① 重要性の基準値──税務にはそんなものはない
監査の世界では、
「この金額以上ズレてたら監査OKしないよ」
という“重要性の基準値”が存在します。
例えば、利益100億円の会社で10万円ミスしてても、
「まぁ大勢に影響ないしOK」
となる場合がある。(もう少しだけ精緻に言えばこれくらい小さければ重要性の基準値ではなく、「明らかに僅少な虚偽表示と判断する金額(SUM)」)
ただし——
これは完全に監査だけのルール。
税務には一切存在しません。
税務では、「一定額以下は不問」なんて世界はなく、すべてが原則規定と例外規定の積み重ね。
同じ“金額のミス”でも世界観がまるで違います。
(余談ですが、監査法人出身者は自分のお金の扱いもどこか雑になりがちで、ATM手数料など細かいちりつも出費をSUM未満として気にしない人が多い…気がします。)
② 中小指針・中小要領──実務との差に驚く
これも監査法人出身者が最初に感じるギャップ。
世の中の多くの会社が使っているのは、実は中小指針・中小要領。
監査法人が見ている会社は“世の中のほんの一部”でしかありません。
実務に入ると、
「あ、こっちの方が圧倒的に現実なんだ」
と気づきます。
③ 消費税──監査法人経験者ほど“盲点”になりがち
監査では「未払消費税」を最終数値として見るだけなので、実は深く触れないことが多い分野です。
でも現実の消費税は——
とにかく恐ろしい。
財務インパクトも、実務負担も、責任も、監査での“スコープ外科目”の感覚とはまったく別物です。
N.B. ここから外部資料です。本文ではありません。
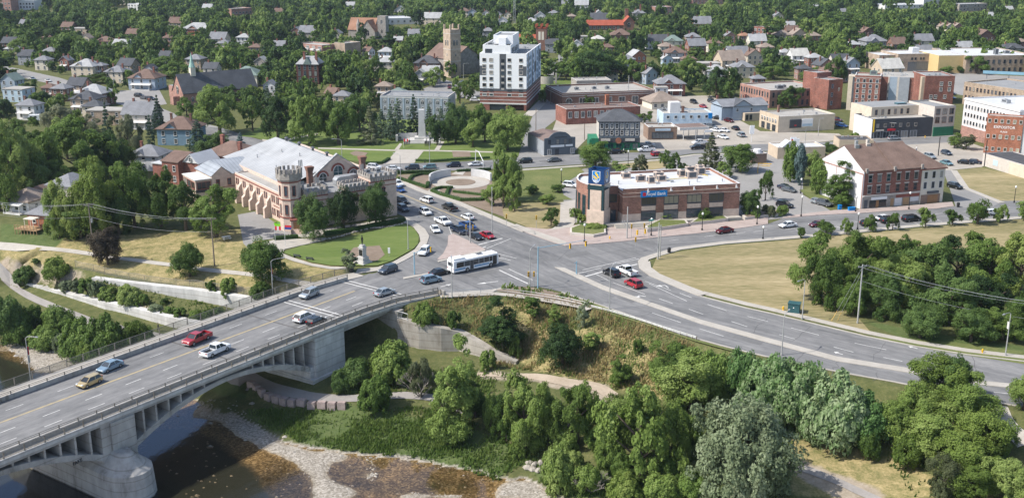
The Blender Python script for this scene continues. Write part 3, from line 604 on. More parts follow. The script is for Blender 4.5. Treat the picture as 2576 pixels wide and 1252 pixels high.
for a,c in[((1500,690),(1533,706)),((1542,710),(1623,740)),((1658,751),(1693,763)),((1733,777),(1769,790)),((1840,808),(1880,821)),((1960,841),(2000,852)),((2097,872),(2147,885)),((2222,898),(2270,908)),((2390,925),(2440,934)),((1623,707),(1688,730)),((1633,713),(1728,757)),((1710,737),(1740,748)),((1780,765),(1828,781)),((1640,786),(1713,811)),((1880,795),(1932,808)),((1990,824),(2060,842)),((1760,826),(1820,845)),((2500,985),(2560,992)),((2150,862),(2230,879)),((2320,893),(2400,908))]:mark(a,c,0.16,z=0.045)
mark((1473,695),(1519,682),0.5,z=0.045);mark((1560,675),(1603,664),0.5,z=0.045);mark((1453,688),(1513,673),0.2,z=0.045);mark((1465,679),(1600,648),0.2,z=0.045);mark((1540,665),(1607,651),0.2,z=0.045)
mark((1256,679),(1330,714),0.35,z=0.045);mark((1280,676),(1340,704),0.2,z=0.045);mark((1185,634),(1222,620),0.4,z=0.045)
mark((1204,615),(1264,599),0.45,z=0.045);mark((1225,624),(1285,600),0.18,z=0.045);mark((1225,640),(1285,655),0.2,z=0.045);mark((1238,634),(1300,650),0.2,z=0.045)
for i in range(7):
 t0,t1=i/7,i/7+0.06;a,c=(1010,497),(1170,562);mark((a[0]+(c[0]-a[0])*t0,a[1]+(c[1]-a[1])*t0),(a[0]+(c[0]-a[0])*t1,a[1]+(c[1]-a[1])*t1),0.16,z=0.045)
 a,c=(1040,472),(1230,548);mark((a[0]+(c[0]-a[0])*t0,a[1]+(c[1]-a[1])*t0),(a[0]+(c[0]-a[0])*t1,a[1]+(c[1]-a[1])*t1),0.16,z=0.045)
mark((1001,484),(1185,560),0.55,'mark_yellow',0.047);mark((1126,560),(1136,590),0.16,z=0.045)
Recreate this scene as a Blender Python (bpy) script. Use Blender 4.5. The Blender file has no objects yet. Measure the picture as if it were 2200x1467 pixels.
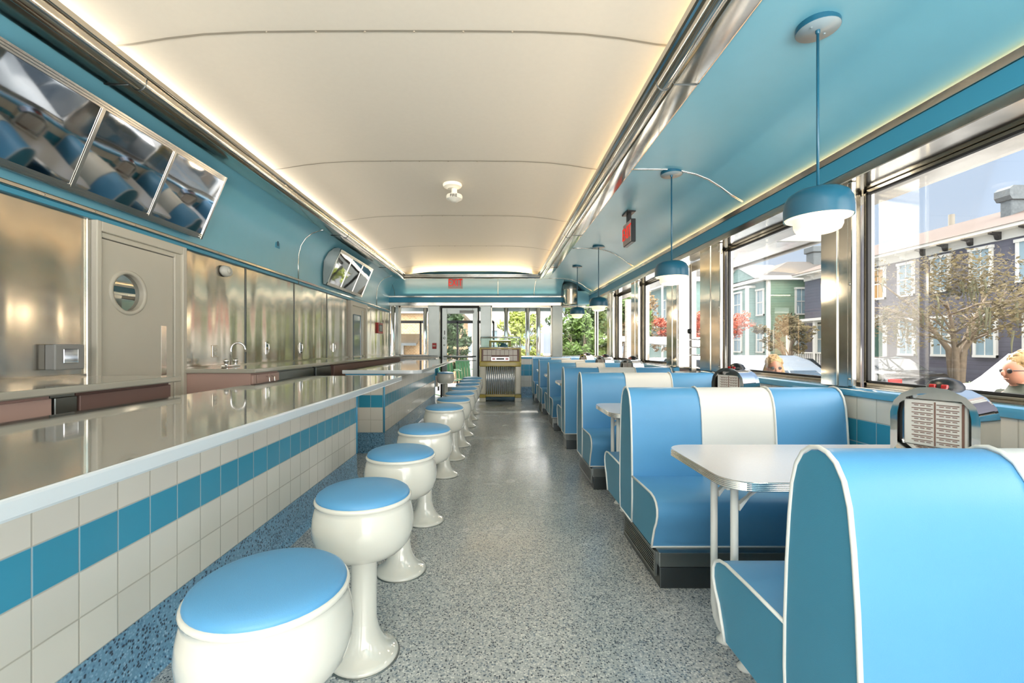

この本は“不要な人のほうが多い”。でもニッチに突き刺さる
一般向けの本ではありません。
正直、おそらく9割9分9厘の人には不要。
しかし——
残り1厘の人には、ドンピシャすぎて一生感謝する本。
私もその1人でした。
同業の方々に広めずにはいられません。
以上、強くおすすめできる1冊です。